Mengenai aurat wanita terdapat riwayat yang menjelaskannya. Dari Aisyah bahwa Asmah binti Abu Bakar masuk ke dalam rumah Rasulullah berpakaian tipis tembus mata memandang aurat tubuhnya, Rasulullah SAW memalingkan wajahnya seraya bersabda: “Hai Asmah sesungguhnya perempuan itu apabila ia telah dewasa tidak patut menampakkan sesuatu dari tubuhnya melainkan ini dan ini” Rasulullah SAW menunjuk muka dan tapak tangan hingga pergelangan tangannya sendiri. (HR. Abu Daud).

Dalam hadits yang lain dari Abu Hurairah Rasulullah SAW bersabda: “Perempuan yang berpakaian tapi telanjang cenderung kepada perbuatan maksiat dan memancing orang lain kepada perbuatan maksiat. Di hari akhirat rambutnya sebesar punuk unta. Mereka itu tidak akan bisa masuk syurga dan tidak akan mencium bau syurga padahal bau surga itu tercium sejauh perjalanan” (HR. Muslim).

Selain tidak dibolehkan memamerkan aurat tubuhnya seorang wanita muslimah juga dilarang memakai wangi-wangian berjalan ke luar rumah. Karena wewangian itu dapat mengundang perhatian dari kaum laki-laki.

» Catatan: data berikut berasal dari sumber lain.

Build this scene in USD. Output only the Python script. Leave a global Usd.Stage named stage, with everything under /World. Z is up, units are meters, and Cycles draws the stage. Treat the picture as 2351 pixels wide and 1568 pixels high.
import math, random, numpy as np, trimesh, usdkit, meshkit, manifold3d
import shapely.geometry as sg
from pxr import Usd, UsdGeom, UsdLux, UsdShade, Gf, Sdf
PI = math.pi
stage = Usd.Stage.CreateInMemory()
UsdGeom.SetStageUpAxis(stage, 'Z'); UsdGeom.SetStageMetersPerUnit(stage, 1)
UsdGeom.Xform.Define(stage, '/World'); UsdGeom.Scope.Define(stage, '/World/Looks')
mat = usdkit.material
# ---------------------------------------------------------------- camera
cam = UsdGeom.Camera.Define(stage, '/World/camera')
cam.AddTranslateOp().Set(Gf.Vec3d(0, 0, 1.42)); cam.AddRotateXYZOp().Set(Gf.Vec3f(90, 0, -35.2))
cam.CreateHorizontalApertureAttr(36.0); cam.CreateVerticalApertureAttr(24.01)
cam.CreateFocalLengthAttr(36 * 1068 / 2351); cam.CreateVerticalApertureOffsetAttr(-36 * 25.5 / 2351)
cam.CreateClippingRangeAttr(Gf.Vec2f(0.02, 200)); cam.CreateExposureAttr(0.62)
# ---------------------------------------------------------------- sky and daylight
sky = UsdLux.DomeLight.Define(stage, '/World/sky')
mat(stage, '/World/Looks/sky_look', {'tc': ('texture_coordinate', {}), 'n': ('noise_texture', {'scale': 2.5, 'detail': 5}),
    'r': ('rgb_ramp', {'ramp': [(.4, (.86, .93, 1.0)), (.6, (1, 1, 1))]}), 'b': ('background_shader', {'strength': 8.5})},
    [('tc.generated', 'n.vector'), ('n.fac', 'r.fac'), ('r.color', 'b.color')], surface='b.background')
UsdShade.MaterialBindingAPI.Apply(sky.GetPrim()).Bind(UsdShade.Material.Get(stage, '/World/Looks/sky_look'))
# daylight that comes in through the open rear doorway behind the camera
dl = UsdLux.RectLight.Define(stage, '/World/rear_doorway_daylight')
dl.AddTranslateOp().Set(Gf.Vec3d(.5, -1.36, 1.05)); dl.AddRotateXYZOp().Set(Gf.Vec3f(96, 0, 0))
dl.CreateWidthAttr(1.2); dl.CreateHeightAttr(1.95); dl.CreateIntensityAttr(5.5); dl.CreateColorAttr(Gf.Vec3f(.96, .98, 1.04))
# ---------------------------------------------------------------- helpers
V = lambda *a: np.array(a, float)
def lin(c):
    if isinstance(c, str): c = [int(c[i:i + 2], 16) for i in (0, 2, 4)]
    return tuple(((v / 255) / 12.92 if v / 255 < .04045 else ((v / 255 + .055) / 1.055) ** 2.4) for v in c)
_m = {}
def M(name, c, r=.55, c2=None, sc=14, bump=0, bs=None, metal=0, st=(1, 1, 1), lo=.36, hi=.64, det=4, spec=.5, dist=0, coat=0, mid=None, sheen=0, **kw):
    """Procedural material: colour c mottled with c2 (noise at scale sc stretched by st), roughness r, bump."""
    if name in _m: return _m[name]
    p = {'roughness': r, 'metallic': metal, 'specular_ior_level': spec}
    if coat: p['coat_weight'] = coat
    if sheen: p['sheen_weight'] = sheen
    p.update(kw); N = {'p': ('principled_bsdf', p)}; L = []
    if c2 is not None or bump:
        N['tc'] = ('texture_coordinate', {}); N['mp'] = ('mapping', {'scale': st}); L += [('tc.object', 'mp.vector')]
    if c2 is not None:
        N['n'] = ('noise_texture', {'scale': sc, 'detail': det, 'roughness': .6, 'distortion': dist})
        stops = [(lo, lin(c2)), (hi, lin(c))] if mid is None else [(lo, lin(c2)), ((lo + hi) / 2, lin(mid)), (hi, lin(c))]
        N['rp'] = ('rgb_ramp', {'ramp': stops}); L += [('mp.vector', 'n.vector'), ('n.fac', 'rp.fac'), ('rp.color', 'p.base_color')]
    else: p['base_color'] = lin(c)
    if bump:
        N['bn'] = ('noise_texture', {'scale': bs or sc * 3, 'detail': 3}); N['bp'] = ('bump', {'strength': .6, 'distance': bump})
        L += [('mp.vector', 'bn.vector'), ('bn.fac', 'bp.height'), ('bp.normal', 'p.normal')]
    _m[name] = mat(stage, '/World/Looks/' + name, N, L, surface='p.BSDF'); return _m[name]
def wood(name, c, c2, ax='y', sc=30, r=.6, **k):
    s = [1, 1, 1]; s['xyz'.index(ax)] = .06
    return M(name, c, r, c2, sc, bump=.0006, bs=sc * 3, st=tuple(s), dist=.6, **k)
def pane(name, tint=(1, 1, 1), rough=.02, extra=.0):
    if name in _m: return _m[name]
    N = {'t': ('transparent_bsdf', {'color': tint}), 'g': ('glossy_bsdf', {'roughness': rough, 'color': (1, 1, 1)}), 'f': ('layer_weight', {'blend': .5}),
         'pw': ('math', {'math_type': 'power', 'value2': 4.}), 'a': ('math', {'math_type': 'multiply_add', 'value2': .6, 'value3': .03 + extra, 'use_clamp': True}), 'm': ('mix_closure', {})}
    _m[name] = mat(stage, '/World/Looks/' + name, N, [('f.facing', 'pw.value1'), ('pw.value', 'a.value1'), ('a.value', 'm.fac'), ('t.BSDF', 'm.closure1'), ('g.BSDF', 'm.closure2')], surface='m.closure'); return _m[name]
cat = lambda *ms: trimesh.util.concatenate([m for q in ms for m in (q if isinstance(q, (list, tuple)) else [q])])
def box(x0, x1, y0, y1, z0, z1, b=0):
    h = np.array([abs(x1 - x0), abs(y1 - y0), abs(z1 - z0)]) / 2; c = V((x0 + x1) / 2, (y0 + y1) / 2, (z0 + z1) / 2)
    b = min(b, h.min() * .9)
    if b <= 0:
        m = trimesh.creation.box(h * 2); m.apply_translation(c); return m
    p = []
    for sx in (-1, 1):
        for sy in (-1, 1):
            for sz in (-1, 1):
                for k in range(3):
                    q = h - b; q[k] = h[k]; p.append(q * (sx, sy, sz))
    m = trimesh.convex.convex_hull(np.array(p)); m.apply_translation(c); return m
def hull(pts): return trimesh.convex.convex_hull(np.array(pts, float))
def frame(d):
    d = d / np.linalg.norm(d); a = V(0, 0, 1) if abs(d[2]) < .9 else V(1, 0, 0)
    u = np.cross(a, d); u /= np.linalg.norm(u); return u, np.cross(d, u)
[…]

Jika sang wanita sengaja memakai wewangian untuk menarik perhatian dari lawan jenisnya maka ia dianggap sebagai pezina sebagaimana sabda Rasulullah SAW: “Wanita yang memakai wangi-wangian kemudian berjalan keluar rumah lewat di depan orang banyak dengan bermaksud menarik perhatian maka ia seperti orang yang berzina dan setiap mata yang memandangnya seperti berzina pula”. (HR Abu Daud dan Turmudzi).